# START OF Working data

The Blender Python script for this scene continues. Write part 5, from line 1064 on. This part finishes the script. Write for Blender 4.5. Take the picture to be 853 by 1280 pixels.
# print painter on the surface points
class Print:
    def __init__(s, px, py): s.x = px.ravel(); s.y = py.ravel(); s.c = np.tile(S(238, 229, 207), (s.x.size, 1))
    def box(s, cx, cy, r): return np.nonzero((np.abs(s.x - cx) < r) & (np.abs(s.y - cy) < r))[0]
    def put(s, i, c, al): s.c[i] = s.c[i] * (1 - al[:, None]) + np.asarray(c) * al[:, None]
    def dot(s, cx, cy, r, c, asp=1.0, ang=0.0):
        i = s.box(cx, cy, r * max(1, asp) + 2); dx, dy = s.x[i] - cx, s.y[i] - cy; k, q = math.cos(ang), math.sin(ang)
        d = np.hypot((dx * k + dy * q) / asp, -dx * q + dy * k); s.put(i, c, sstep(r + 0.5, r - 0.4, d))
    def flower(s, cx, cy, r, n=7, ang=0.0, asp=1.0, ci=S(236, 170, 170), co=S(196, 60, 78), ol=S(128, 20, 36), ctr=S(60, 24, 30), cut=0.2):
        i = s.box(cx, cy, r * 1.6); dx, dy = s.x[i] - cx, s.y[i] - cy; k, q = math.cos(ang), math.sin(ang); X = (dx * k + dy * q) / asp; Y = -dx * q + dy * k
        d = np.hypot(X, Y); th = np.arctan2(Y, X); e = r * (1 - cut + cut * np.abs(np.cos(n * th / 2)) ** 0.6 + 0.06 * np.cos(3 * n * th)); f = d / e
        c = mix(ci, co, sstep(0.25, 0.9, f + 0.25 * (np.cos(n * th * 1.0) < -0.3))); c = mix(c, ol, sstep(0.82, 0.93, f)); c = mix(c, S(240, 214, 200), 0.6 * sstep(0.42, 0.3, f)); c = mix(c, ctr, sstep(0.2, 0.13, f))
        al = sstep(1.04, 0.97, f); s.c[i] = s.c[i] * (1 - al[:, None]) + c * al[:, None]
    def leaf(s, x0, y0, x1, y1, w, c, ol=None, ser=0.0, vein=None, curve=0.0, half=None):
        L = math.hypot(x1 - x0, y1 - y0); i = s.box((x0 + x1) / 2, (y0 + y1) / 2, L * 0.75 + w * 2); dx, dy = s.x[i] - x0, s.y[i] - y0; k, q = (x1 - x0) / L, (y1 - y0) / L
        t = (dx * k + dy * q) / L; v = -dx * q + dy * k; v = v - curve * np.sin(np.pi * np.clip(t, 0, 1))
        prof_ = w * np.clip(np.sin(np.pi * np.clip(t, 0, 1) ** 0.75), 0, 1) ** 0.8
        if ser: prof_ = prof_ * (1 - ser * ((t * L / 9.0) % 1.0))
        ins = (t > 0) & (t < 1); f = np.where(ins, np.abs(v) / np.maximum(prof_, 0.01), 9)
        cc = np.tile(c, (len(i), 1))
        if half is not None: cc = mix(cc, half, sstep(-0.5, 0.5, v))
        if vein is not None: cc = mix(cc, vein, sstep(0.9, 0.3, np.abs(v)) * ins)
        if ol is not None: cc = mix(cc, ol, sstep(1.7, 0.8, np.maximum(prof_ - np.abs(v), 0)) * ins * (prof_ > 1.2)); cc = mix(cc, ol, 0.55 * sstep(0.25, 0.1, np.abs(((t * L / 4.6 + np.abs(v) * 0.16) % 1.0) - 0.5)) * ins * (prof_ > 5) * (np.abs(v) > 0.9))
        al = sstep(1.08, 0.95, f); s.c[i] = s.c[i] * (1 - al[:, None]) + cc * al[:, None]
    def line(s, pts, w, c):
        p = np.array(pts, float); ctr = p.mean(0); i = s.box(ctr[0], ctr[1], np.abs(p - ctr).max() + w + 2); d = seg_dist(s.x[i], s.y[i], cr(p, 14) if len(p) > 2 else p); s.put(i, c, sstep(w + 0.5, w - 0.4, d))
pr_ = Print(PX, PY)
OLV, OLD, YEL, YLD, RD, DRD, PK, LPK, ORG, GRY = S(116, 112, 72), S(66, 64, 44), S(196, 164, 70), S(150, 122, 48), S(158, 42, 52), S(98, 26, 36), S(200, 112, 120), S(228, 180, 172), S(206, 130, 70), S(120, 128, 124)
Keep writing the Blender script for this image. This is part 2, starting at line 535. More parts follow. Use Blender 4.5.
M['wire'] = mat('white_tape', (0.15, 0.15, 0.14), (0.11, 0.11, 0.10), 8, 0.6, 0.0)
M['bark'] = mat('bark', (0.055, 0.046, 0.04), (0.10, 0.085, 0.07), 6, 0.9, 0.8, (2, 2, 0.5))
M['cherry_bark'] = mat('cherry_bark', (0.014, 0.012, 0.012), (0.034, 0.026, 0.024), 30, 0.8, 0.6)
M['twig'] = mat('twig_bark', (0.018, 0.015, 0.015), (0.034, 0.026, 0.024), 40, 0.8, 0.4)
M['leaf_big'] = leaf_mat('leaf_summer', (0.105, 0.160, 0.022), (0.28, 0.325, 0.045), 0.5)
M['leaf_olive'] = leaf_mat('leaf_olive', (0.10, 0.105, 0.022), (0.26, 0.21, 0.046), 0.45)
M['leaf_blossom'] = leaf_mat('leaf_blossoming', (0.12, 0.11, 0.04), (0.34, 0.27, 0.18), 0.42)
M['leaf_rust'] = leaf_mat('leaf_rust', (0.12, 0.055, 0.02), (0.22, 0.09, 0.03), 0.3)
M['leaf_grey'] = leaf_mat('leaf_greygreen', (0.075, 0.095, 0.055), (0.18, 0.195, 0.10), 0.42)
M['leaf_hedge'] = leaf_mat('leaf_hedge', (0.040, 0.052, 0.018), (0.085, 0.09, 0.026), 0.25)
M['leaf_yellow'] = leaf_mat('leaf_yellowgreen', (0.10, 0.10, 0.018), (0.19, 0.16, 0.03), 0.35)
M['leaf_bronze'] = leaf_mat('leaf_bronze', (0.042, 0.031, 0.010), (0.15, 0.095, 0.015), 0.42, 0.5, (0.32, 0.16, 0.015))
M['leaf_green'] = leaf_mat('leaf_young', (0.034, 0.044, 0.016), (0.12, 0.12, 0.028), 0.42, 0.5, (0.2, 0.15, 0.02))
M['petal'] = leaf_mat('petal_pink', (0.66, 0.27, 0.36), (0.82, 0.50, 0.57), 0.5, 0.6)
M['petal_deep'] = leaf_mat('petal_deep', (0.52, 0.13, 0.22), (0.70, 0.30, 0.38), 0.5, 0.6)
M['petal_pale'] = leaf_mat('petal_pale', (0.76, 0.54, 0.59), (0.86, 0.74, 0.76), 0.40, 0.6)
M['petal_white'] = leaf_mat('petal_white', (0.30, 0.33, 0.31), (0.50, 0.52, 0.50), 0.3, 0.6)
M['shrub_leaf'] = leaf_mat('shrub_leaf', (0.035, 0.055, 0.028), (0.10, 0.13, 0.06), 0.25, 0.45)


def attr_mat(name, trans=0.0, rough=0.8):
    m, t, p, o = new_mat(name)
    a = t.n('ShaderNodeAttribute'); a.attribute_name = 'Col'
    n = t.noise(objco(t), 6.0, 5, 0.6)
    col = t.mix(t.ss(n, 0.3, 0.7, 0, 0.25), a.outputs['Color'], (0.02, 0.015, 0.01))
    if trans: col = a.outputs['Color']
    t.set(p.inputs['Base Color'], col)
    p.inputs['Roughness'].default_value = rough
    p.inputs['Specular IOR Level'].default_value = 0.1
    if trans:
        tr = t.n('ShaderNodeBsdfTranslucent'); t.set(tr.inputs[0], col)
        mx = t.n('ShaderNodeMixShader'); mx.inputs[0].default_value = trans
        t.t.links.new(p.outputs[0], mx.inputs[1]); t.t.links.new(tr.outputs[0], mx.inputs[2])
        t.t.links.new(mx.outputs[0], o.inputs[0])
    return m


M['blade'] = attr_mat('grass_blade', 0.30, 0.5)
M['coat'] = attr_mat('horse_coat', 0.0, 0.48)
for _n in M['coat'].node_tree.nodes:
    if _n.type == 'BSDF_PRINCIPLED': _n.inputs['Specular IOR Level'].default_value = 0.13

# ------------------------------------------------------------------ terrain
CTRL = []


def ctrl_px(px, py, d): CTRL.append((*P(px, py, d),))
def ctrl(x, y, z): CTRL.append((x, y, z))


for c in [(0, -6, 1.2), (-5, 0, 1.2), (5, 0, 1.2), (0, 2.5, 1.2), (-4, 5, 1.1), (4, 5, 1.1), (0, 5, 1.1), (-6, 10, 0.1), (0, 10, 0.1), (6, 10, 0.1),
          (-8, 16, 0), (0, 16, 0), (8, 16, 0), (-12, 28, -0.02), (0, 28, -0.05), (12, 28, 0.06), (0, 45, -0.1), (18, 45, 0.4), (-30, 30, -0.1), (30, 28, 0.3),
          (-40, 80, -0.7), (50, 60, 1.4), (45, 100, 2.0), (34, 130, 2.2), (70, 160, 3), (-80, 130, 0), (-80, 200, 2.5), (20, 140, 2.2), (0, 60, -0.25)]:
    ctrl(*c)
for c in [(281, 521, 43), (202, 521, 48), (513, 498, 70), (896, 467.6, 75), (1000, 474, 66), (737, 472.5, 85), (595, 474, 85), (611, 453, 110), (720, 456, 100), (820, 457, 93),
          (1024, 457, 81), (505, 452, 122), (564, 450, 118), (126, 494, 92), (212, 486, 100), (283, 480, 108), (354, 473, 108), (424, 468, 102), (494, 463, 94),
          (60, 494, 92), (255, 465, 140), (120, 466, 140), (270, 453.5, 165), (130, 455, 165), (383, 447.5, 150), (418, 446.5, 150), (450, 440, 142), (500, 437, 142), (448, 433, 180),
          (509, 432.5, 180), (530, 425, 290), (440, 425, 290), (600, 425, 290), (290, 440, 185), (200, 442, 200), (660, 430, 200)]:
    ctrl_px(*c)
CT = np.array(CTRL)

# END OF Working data

> [The exercise] Lines that include the word "script" are to be extracted from the data above.

> [Task solution]
The Blender Python script for this scene continues. Write part 5, from line 1064 on. This part finishes the script. Write for Blender 4.5. Take the picture to be 853 by 1280 pixels.
Keep writing the Blender script for this image. This is part 2, starting at line 535. More parts follow. Use Blender 4.5.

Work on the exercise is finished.